Repeat the material below exactly, with no pictures.
:::::
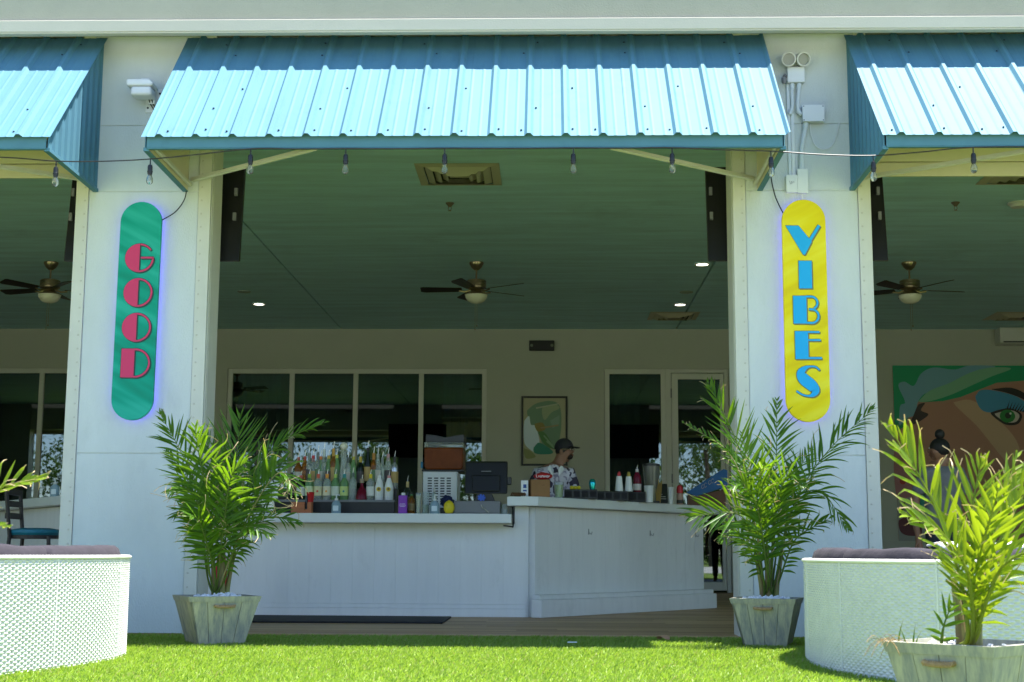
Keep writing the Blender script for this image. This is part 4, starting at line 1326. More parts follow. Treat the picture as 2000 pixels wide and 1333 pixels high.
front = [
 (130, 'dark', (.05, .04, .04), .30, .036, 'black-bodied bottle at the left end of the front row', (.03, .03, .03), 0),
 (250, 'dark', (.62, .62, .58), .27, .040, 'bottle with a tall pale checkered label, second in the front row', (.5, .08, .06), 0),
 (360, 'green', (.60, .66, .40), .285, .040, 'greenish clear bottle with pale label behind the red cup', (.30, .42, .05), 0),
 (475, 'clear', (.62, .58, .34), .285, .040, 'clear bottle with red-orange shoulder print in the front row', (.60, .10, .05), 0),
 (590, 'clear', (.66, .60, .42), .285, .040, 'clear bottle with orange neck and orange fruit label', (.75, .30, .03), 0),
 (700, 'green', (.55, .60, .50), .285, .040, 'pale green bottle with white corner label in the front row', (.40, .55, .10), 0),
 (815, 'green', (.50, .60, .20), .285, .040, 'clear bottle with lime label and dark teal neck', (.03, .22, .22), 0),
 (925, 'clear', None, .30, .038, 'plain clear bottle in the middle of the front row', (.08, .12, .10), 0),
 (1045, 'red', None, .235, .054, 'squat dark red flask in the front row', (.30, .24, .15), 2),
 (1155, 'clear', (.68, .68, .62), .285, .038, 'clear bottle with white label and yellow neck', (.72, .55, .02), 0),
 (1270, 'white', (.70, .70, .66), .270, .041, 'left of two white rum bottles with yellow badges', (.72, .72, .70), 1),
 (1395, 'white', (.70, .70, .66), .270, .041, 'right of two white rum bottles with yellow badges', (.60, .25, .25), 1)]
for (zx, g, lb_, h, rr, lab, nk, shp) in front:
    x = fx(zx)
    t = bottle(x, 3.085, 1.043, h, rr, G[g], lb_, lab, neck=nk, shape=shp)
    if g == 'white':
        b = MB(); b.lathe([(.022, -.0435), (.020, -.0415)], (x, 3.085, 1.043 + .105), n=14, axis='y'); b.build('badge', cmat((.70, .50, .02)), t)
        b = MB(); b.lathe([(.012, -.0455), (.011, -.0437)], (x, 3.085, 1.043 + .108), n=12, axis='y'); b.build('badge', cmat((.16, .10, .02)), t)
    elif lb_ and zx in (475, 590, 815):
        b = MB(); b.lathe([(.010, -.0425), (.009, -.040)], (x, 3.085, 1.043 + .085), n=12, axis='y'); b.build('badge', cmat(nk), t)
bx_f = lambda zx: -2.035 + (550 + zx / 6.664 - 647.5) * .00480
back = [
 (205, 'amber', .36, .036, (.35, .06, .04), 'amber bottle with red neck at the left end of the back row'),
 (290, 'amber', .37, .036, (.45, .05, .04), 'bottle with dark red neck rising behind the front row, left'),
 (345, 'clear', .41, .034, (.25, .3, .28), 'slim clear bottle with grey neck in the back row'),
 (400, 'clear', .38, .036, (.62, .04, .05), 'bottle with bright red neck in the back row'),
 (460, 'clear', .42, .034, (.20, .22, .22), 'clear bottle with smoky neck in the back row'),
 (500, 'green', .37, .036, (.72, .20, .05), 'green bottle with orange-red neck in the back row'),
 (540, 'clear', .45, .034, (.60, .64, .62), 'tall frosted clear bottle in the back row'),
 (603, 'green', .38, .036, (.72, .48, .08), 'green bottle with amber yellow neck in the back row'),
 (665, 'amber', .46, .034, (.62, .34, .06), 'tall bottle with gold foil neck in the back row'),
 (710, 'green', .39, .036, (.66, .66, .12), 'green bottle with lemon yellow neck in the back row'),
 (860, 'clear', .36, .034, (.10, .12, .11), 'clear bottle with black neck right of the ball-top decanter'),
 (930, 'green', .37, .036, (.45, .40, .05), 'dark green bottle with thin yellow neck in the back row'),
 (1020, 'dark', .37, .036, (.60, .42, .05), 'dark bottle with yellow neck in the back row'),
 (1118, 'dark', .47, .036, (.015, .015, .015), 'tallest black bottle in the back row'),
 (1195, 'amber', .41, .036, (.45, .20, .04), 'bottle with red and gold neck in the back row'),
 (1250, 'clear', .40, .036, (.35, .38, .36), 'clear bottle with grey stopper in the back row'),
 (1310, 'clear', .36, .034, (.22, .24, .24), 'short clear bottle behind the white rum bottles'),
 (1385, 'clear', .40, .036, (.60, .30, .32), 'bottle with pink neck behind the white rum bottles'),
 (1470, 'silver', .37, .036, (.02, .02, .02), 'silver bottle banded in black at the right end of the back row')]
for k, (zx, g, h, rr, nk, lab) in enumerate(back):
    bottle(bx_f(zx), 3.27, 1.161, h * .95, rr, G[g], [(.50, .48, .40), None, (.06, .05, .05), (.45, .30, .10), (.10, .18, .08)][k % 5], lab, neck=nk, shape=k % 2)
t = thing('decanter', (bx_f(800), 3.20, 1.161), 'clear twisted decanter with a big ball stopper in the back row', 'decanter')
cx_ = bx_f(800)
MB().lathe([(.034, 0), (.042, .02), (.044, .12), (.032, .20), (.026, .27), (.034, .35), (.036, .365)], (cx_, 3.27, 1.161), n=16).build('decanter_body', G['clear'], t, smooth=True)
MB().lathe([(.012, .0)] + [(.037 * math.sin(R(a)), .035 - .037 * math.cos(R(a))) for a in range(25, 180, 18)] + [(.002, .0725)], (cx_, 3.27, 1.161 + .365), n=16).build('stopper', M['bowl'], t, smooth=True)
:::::
Exercise result:
Keep writing the Blender script for this image. This is part 4, starting at line 1326. More parts follow. Treat the picture as 2000 pixels wide and 1333 pixels high.
front = [
 (130, 'dark', (.05, .04, .04), .30, .036, 'black-bodied bottle at the left end of the front row', (.03, .03, .03), 0),
 (250, 'dark', (.62, .62, .58), .27, .040, 'bottle with a tall pale checkered label, second in the front row', (.5, .08, .06), 0),
 (360, 'green', (.60, .66, .40), .285, .040, 'greenish clear bottle with pale label behind the red cup', (.30, .42, .05), 0),
 (475, 'clear', (.62, .58, .34), .285, .040, 'clear bottle with red-orange shoulder print in the front row', (.60, .10, .05), 0),
 (590, 'clear', (.66, .60, .42), .285, .040, 'clear bottle with orange neck and orange fruit label', (.75, .30, .03), 0),
 (700, 'green', (.55, .60, .50), .285, .040, 'pale green bottle with white corner label in the front row', (.40, .55, .10), 0),
 (815, 'green', (.50, .60, .20), .285, .040, 'clear bottle with lime label and dark teal neck', (.03, .22, .22), 0),
 (925, 'clear', None, .30, .038, 'plain clear bottle in the middle of the front row', (.08, .12, .10), 0),
 (1045, 'red', None, .235, .054, 'squat dark red flask in the front row', (.30, .24, .15), 2),
 (1155, 'clear', (.68, .68, .62), .285, .038, 'clear bottle with white label and yellow neck', (.72, .55, .02), 0),
 (1270, 'white', (.70, .70, .66), .270, .041, 'left of two white rum bottles with yellow badges', (.72, .72, .70), 1),
 (1395, 'white', (.70, .70, .66), .270, .041, 'right of two white rum bottles with yellow badges', (.60, .25, .25), 1)]
for (zx, g, lb_, h, rr, lab, nk, shp) in front:
    x = fx(zx)
    t = bottle(x, 3.085, 1.043, h, rr, G[g], lb_, lab, neck=nk, shape=shp)
    if g == 'white':
        b = MB(); b.lathe([(.022, -.0435), (.020, -.0415)], (x, 3.085, 1.043 + .105), n=14, axis='y'); b.build('badge', cmat((.70, .50, .02)), t)
        b = MB(); b.lathe([(.012, -.0455), (.011, -.0437)], (x, 3.085, 1.043 + .108), n=12, axis='y'); b.build('badge', cmat((.16, .10, .02)), t)
    elif lb_ and zx in (475, 590, 815):
        b = MB(); b.lathe([(.010, -.0425), (.009, -.040)], (x, 3.085, 1.043 + .085), n=12, axis='y'); b.build('badge', cmat(nk), t)
bx_f = lambda zx: -2.035 + (550 + zx / 6.664 - 647.5) * .00480
back = [
 (205, 'amber', .36, .036, (.35, .06, .04), 'amber bottle with red neck at the left end of the back row'),
 (290, 'amber', .37, .036, (.45, .05, .04), 'bottle with dark red neck rising behind the front row, left'),
 (345, 'clear', .41, .034, (.25, .3, .28), 'slim clear bottle with grey neck in the back row'),
 (400, 'clear', .38, .036, (.62, .04, .05), 'bottle with bright red neck in the back row'),
 (460, 'clear', .42, .034, (.20, .22, .22), 'clear bottle with smoky neck in the back row'),
 (500, 'green', .37, .036, (.72, .20, .05), 'green bottle with orange-red neck in the back row'),
 (540, 'clear', .45, .034, (.60, .64, .62), 'tall frosted clear bottle in the back row'),
 (603, 'green', .38, .036, (.72, .48, .08), 'green bottle with amber yellow neck in the back row'),
 (665, 'amber', .46, .034, (.62, .34, .06), 'tall bottle with gold foil neck in the back row'),
 (710, 'green', .39, .036, (.66, .66, .12), 'green bottle with lemon yellow neck in the back row'),
 (860, 'clear', .36, .034, (.10, .12, .11), 'clear bottle with black neck right of the ball-top decanter'),
 (930, 'green', .37, .036, (.45, .40, .05), 'dark green bottle with thin yellow neck in the back row'),
 (1020, 'dark', .37, .036, (.60, .42, .05), 'dark bottle with yellow neck in the back row'),
 (1118, 'dark', .47, .036, (.015, .015, .015), 'tallest black bottle in the back row'),
 (1195, 'amber', .41, .036, (.45, .20, .04), 'bottle with red and gold neck in the back row'),
 (1250, 'clear', .40, .036, (.35, .38, .36), 'clear bottle with grey stopper in the back row'),
 (1310, 'clear', .36, .034, (.22, .24, .24), 'short clear bottle behind the white rum bottles'),
 (1385, 'clear', .40, .036, (.60, .30, .32), 'bottle with pink neck behind the white rum bottles'),
 (1470, 'silver', .37, .036, (.02, .02, .02), 'silver bottle banded in black at the right end of the back row')]
for k, (zx, g, h, rr, nk, lab) in enumerate(back):
    bottle(bx_f(zx), 3.27, 1.161, h * .95, rr, G[g], [(.50, .48, .40), None, (.06, .05, .05), (.45, .30, .10), (.10, .18, .08)][k % 5], lab, neck=nk, shape=k % 2)
t = thing('decanter', (bx_f(800), 3.20, 1.161), 'clear twisted decanter with a big ball stopper in the back row', 'decanter')
cx_ = bx_f(800)
MB().lathe([(.034, 0), (.042, .02), (.044, .12), (.032, .20), (.026, .27), (.034, .35), (.036, .365)], (cx_, 3.27, 1.161), n=16).build('decanter_body', G['clear'], t, smooth=True)
MB().lathe([(.012, .0)] + [(.037 * math.sin(R(a)), .035 - .037 * math.cos(R(a))) for a in range(25, 180, 18)] + [(.002, .0725)], (cx_, 3.27, 1.161 + .365), n=16).build('stopper', M['bowl'], t, smooth=True)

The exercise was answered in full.